Beijing's diplomatic overture appeared notably warm, with Wang Yi publicly reaffirming China's commitment to positioning Nepal centrally within its neighbourhood diplomacy framework. The Chinese Foreign Minister highlighted ongoing infrastructure ambitions spanning power generation, highway networks, and aviation connectivity, framing these projects within China's broader Belt and Road Initiative. However, past experience reveals significant friction points: previous infrastructure agreements have stalled due to financing disagreements and implementation delays, raising questions about whether Beijing's commitments will translate into tangible project completion.

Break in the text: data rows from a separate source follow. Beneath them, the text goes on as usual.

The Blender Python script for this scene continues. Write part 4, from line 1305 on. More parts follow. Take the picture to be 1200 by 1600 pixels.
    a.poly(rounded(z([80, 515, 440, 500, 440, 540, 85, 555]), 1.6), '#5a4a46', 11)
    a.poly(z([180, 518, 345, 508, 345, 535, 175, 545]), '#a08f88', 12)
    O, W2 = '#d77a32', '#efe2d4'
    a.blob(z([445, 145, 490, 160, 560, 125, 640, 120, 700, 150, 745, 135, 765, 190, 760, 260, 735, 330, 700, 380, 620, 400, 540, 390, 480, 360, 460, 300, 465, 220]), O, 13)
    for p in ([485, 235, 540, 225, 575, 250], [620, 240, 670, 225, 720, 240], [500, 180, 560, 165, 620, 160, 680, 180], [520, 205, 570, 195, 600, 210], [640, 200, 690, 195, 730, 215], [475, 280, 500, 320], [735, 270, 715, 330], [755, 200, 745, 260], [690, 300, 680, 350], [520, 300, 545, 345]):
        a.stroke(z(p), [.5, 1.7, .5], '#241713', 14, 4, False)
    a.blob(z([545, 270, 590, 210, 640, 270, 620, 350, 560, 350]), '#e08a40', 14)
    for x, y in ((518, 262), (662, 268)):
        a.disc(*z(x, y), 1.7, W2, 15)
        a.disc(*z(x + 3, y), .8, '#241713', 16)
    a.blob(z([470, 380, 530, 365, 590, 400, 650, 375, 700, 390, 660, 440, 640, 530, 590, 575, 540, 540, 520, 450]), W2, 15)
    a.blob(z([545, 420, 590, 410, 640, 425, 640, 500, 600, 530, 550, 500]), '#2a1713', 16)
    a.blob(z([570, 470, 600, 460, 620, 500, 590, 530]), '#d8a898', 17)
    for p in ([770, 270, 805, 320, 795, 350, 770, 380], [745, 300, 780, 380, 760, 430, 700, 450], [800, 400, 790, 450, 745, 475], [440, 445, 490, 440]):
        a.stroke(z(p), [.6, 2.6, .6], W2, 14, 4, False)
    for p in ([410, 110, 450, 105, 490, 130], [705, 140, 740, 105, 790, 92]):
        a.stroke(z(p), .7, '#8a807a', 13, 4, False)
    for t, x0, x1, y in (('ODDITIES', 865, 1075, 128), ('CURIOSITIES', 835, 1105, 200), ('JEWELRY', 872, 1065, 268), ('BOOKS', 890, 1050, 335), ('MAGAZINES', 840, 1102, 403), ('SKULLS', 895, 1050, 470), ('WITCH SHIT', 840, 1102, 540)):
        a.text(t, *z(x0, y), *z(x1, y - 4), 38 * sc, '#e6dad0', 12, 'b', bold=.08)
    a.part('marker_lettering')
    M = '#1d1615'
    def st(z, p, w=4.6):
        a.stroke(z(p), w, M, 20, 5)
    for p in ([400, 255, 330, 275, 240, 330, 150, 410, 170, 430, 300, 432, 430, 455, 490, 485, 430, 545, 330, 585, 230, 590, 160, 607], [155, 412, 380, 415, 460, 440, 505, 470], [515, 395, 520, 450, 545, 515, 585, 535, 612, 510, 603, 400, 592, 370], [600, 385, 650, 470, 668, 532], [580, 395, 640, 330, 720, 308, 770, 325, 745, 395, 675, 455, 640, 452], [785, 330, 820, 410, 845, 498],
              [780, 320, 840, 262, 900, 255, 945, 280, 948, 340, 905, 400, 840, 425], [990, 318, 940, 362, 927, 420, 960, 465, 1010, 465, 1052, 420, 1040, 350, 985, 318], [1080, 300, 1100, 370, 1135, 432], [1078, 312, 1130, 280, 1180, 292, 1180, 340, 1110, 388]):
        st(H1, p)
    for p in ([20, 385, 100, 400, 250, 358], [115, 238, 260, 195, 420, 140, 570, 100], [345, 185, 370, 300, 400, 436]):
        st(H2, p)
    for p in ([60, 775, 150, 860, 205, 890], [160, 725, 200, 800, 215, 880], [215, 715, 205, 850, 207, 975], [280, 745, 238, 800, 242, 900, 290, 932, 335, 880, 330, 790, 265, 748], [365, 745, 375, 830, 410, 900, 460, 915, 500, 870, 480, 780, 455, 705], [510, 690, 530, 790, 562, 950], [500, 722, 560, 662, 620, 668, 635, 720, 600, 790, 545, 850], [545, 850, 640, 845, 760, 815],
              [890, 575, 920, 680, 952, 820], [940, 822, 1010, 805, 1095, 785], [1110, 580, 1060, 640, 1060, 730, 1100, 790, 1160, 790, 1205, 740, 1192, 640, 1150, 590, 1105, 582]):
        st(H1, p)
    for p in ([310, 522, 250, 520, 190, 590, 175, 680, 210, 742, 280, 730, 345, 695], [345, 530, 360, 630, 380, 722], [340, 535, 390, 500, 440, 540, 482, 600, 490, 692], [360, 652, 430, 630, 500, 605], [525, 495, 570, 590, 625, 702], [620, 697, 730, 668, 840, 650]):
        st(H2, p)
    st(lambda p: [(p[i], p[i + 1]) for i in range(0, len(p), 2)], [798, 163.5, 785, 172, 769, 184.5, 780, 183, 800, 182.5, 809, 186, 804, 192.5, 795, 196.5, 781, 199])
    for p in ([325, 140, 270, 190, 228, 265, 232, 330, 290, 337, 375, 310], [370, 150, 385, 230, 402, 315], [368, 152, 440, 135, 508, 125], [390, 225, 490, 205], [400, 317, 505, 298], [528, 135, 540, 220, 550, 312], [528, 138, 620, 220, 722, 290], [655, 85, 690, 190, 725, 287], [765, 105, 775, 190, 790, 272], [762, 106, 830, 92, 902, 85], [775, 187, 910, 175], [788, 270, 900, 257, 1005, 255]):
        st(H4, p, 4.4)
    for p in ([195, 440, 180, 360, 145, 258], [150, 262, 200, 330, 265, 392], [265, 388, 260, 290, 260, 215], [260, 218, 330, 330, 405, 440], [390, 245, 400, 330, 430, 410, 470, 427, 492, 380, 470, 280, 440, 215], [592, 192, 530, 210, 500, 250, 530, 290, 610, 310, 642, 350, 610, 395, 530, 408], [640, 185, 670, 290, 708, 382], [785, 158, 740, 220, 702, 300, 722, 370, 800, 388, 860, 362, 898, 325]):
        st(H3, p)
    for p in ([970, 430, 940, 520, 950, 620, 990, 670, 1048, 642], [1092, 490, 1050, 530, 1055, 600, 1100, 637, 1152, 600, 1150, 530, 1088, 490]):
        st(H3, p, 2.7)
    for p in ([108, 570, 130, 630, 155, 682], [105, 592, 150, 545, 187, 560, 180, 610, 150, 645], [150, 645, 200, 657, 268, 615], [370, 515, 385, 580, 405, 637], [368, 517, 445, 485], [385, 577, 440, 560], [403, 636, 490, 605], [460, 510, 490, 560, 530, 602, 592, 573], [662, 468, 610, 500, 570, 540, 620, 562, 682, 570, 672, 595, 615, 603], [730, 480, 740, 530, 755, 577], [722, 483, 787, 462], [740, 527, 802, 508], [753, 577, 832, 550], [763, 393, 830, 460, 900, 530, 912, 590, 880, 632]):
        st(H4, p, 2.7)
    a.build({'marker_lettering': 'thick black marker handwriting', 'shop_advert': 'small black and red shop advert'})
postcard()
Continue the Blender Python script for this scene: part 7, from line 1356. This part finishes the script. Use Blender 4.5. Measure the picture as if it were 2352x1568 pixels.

Nepal's simultaneous cultivation of ties with the United States and India complicates Beijing's strategic calculations. Khanal revealed that India was actually his first bilateral destination before visiting China—a sequencing that analysts interpret as significant signalling. The Foreign Minister framed India specifically as a prospective market for Nepali hydroelectric exports, positioning energy cooperation as a natural complement to India's energy requirements. This multi-directional engagement strategy reflects contemporary Himalayan geopolitics, where smaller nations attempt to maximise strategic autonomy by maintaining productive relationships across multiple great powers rather than aligning exclusively with any single patron.
The government's exploration of internet connectivity options further illustrates this balancing act. Khanal confirmed that Nepal is in active discussions with both Elon Musk's Starlink and China's Huawei regarding broadband infrastructure development, with no decision yet finalised. The mention of Starlink proved particularly revealing: despite China having formally raised objections to the satellite system at the United Nations and its well-documented concerns about Starlink's presence along its borders, Khanal stated that Beijing raised no objections during bilateral talks. This suggests China may be managing its Nepal concerns pragmatically, recognising that blocking all foreign technology partnerships could undermine relationship-building with a young, tech-oriented government that won office partly on promises of modernisation.
Analysts suggest Beijing may have been caught somewhat off-guard by Nepal's March election outcome. Eric Olander, co-founder of the China-Global South Project, observed that Beijing's tolerance for grassroots political upheaval tends to be limited, particularly when popular movements displace incumbent governments without guarantee that successors will maintain foreign policy continuity. The Rastriya Swatantra Party's emergence as a major force represented an unpredictable shift in Nepalese politics, and Khanal's initial priority on rebalancing China relations suggests Beijing's diplomatic machinery has moved quickly to ensure the new administration remains amenable to Chinese interests.
Yet the government faces inherent tensions in its development strategy. Nepal's mountainous geography, limited manufacturing base, and dependence on service sectors mean that meaningful import substitution through foreign manufacturing investment may prove elusive. Similarly, the country's trade deficit with China partly reflects structural economic realities rather than purely political barriers—Nepalese exporters produce goods for which Chinese demand remains limited, and developing competitive sectors requires not merely market access but substantial human capital investment and technological upgrading.
The youthful profile of Shah's administration introduces additional uncertainty into Nepal's international positioning. Unlike established political networks accustomed to great-power management, Gen-Z influenced policymakers may pursue more idiosyncratic approaches to foreign relations. The government's emphasis on technological modernisation, evidenced by engagement with both Starlink and Huawei, suggests a pragmatic willingness to evaluate foreign proposals on merit rather than ideological grounds. This flexibility could facilitate infrastructure development and innovation partnerships, but it also means Nepal's ultimate diplomatic orientation remains genuinely fluid.
For Malaysia and Southeast Asia more broadly, Nepal's diplomatic manoeuvring offers a relevant case study in managing great-power competition. As a small nation positioned between competing powers, Nepal's strategy of selective engagement without exclusive alignment mirrors approaches adopted by ASEAN members. The emphasis on leveraging infrastructure investment while maintaining multiple partnerships suggests a template that smaller Asian economies increasingly employ. Whether Nepal's government can convert diplomatic access into sustained economic growth will significantly influence how other regional countries evaluate similar multi-aligned strategies.